■ **Required task**: Write out the whole listing again, exactly.

■ **Dataset content**:
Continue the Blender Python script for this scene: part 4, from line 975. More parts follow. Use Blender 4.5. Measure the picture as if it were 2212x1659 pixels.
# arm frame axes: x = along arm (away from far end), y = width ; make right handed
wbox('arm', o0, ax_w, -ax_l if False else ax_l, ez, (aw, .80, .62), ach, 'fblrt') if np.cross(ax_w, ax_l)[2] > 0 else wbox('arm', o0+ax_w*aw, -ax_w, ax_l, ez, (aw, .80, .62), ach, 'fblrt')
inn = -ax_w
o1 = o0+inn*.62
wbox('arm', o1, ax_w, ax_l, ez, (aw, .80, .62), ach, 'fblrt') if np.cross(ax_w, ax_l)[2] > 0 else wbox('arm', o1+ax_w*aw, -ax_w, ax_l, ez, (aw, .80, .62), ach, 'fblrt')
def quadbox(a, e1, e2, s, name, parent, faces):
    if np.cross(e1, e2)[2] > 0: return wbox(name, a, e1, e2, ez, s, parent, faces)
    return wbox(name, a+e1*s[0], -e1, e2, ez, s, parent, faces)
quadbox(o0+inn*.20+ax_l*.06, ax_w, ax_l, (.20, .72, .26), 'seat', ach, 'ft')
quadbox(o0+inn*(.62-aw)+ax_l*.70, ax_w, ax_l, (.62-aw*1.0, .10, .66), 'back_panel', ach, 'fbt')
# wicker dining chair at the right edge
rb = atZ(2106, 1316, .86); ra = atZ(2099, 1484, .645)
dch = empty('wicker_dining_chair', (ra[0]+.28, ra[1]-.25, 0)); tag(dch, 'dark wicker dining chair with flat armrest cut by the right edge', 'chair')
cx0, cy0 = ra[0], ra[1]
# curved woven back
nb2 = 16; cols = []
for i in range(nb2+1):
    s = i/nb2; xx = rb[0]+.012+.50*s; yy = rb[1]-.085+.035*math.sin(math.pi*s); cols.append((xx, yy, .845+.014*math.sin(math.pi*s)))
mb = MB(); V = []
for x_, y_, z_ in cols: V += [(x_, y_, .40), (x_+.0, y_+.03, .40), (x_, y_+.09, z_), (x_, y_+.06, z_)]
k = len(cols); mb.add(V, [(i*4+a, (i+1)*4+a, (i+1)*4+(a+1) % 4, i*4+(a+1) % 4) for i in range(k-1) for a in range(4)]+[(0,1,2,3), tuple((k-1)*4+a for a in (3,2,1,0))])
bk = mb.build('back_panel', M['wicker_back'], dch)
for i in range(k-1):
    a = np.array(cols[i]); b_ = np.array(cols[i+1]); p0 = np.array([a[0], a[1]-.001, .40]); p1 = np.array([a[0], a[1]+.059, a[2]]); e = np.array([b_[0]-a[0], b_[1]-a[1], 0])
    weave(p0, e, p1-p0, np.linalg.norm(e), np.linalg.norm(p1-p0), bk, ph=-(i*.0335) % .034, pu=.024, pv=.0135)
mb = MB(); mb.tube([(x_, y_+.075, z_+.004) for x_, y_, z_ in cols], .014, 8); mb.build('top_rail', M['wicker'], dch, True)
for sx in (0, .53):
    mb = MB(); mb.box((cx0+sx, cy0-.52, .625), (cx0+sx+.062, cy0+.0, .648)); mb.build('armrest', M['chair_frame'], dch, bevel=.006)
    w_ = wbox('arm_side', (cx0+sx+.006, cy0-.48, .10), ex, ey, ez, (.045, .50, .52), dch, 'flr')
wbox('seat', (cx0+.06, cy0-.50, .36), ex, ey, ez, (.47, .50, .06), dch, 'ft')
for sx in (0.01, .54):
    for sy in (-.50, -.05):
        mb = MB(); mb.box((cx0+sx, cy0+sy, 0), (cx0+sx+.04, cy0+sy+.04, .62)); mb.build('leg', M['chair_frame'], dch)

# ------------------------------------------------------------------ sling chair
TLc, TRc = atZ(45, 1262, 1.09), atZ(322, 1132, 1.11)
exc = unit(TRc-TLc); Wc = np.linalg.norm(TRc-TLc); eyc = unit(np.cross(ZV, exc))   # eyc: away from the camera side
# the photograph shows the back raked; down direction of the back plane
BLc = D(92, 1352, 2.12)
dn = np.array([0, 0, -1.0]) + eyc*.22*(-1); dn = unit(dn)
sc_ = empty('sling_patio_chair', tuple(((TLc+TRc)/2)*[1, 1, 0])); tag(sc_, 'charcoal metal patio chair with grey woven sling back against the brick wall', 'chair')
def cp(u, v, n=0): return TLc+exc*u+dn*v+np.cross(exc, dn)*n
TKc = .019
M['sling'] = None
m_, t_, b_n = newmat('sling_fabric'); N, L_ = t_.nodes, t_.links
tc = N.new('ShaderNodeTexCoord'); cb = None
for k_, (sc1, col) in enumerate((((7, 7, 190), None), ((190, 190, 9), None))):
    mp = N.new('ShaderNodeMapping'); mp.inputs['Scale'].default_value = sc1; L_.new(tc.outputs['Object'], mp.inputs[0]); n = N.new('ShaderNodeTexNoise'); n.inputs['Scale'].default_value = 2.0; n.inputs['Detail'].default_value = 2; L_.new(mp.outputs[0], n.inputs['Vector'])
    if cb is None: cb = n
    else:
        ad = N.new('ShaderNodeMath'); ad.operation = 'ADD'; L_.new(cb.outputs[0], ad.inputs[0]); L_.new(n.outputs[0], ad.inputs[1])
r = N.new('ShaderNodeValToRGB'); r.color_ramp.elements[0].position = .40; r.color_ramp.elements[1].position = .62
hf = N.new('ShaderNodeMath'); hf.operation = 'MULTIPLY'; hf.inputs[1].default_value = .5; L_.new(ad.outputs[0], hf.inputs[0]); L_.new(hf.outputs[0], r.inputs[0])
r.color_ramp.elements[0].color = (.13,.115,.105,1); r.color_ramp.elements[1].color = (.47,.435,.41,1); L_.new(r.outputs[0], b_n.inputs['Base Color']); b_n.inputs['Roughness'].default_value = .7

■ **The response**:
Continue the Blender Python script for this scene: part 4, from line 975. More parts follow. Use Blender 4.5. Measure the picture as if it were 2212x1659 pixels.
# arm frame axes: x = along arm (away from far end), y = width ; make right handed
wbox('arm', o0, ax_w, -ax_l if False else ax_l, ez, (aw, .80, .62), ach, 'fblrt') if np.cross(ax_w, ax_l)[2] > 0 else wbox('arm', o0+ax_w*aw, -ax_w, ax_l, ez, (aw, .80, .62), ach, 'fblrt')
inn = -ax_w
o1 = o0+inn*.62
wbox('arm', o1, ax_w, ax_l, ez, (aw, .80, .62), ach, 'fblrt') if np.cross(ax_w, ax_l)[2] > 0 else wbox('arm', o1+ax_w*aw, -ax_w, ax_l, ez, (aw, .80, .62), ach, 'fblrt')
def quadbox(a, e1, e2, s, name, parent, faces):
    if np.cross(e1, e2)[2] > 0: return wbox(name, a, e1, e2, ez, s, parent, faces)
    return wbox(name, a+e1*s[0], -e1, e2, ez, s, parent, faces)
quadbox(o0+inn*.20+ax_l*.06, ax_w, ax_l, (.20, .72, .26), 'seat', ach, 'ft')
quadbox(o0+inn*(.62-aw)+ax_l*.70, ax_w, ax_l, (.62-aw*1.0, .10, .66), 'back_panel', ach, 'fbt')
# wicker dining chair at the right edge
rb = atZ(2106, 1316, .86); ra = atZ(2099, 1484, .645)
dch = empty('wicker_dining_chair', (ra[0]+.28, ra[1]-.25, 0)); tag(dch, 'dark wicker dining chair with flat armrest cut by the right edge', 'chair')
cx0, cy0 = ra[0], ra[1]
# curved woven back
nb2 = 16; cols = []
for i in range(nb2+1):
    s = i/nb2; xx = rb[0]+.012+.50*s; yy = rb[1]-.085+.035*math.sin(math.pi*s); cols.append((xx, yy, .845+.014*math.sin(math.pi*s)))
mb = MB(); V = []
for x_, y_, z_ in cols: V += [(x_, y_, .40), (x_+.0, y_+.03, .40), (x_, y_+.09, z_), (x_, y_+.06, z_)]
k = len(cols); mb.add(V, [(i*4+a, (i+1)*4+a, (i+1)*4+(a+1) % 4, i*4+(a+1) % 4) for i in range(k-1) for a in range(4)]+[(0,1,2,3), tuple((k-1)*4+a for a in (3,2,1,0))])
bk = mb.build('back_panel', M['wicker_back'], dch)
for i in range(k-1):
    a = np.array(cols[i]); b_ = np.array(cols[i+1]); p0 = np.array([a[0], a[1]-.001, .40]); p1 = np.array([a[0], a[1]+.059, a[2]]); e = np.array([b_[0]-a[0], b_[1]-a[1], 0])
    weave(p0, e, p1-p0, np.linalg.norm(e), np.linalg.norm(p1-p0), bk, ph=-(i*.0335) % .034, pu=.024, pv=.0135)
mb = MB(); mb.tube([(x_, y_+.075, z_+.004) for x_, y_, z_ in cols], .014, 8); mb.build('top_rail', M['wicker'], dch, True)
for sx in (0, .53):
    mb = MB(); mb.box((cx0+sx, cy0-.52, .625), (cx0+sx+.062, cy0+.0, .648)); mb.build('armrest', M['chair_frame'], dch, bevel=.006)
    w_ = wbox('arm_side', (cx0+sx+.006, cy0-.48, .10), ex, ey, ez, (.045, .50, .52), dch, 'flr')
wbox('seat', (cx0+.06, cy0-.50, .36), ex, ey, ez, (.47, .50, .06), dch, 'ft')
for sx in (0.01, .54):
    for sy in (-.50, -.05):
        mb = MB(); mb.box((cx0+sx, cy0+sy, 0), (cx0+sx+.04, cy0+sy+.04, .62)); mb.build('leg', M['chair_frame'], dch)

# ------------------------------------------------------------------ sling chair
TLc, TRc = atZ(45, 1262, 1.09), atZ(322, 1132, 1.11)
exc = unit(TRc-TLc); Wc = np.linalg.norm(TRc-TLc); eyc = unit(np.cross(ZV, exc))   # eyc: away from the camera side
# the photograph shows the back raked; down direction of the back plane
BLc = D(92, 1352, 2.12)
dn = np.array([0, 0, -1.0]) + eyc*.22*(-1); dn = unit(dn)
sc_ = empty('sling_patio_chair', tuple(((TLc+TRc)/2)*[1, 1, 0])); tag(sc_, 'charcoal metal patio chair with grey woven sling back against the brick wall', 'chair')
def cp(u, v, n=0): return TLc+exc*u+dn*v+np.cross(exc, dn)*n
TKc = .019
M['sling'] = None
m_, t_, b_n = newmat('sling_fabric'); N, L_ = t_.nodes, t_.links
tc = N.new('ShaderNodeTexCoord'); cb = None
for k_, (sc1, col) in enumerate((((7, 7, 190), None), ((190, 190, 9), None))):
    mp = N.new('ShaderNodeMapping'); mp.inputs['Scale'].default_value = sc1; L_.new(tc.outputs['Object'], mp.inputs[0]); n = N.new('ShaderNodeTexNoise'); n.inputs['Scale'].default_value = 2.0; n.inputs['Detail'].default_value = 2; L_.new(mp.outputs[0], n.inputs['Vector'])
    if cb is None: cb = n
    else:
        ad = N.new('ShaderNodeMath'); ad.operation = 'ADD'; L_.new(cb.outputs[0], ad.inputs[0]); L_.new(n.outputs[0], ad.inputs[1])
r = N.new('ShaderNodeValToRGB'); r.color_ramp.elements[0].position = .40; r.color_ramp.elements[1].position = .62
hf = N.new('ShaderNodeMath'); hf.operation = 'MULTIPLY'; hf.inputs[1].default_value = .5; L_.new(ad.outputs[0], hf.inputs[0]); L_.new(hf.outputs[0], r.inputs[0])
r.color_ramp.elements[0].color = (.13,.115,.105,1); r.color_ramp.elements[1].color = (.47,.435,.41,1); L_.new(r.outputs[0], b_n.inputs['Base Color']); b_n.inputs['Roughness'].default_value = .7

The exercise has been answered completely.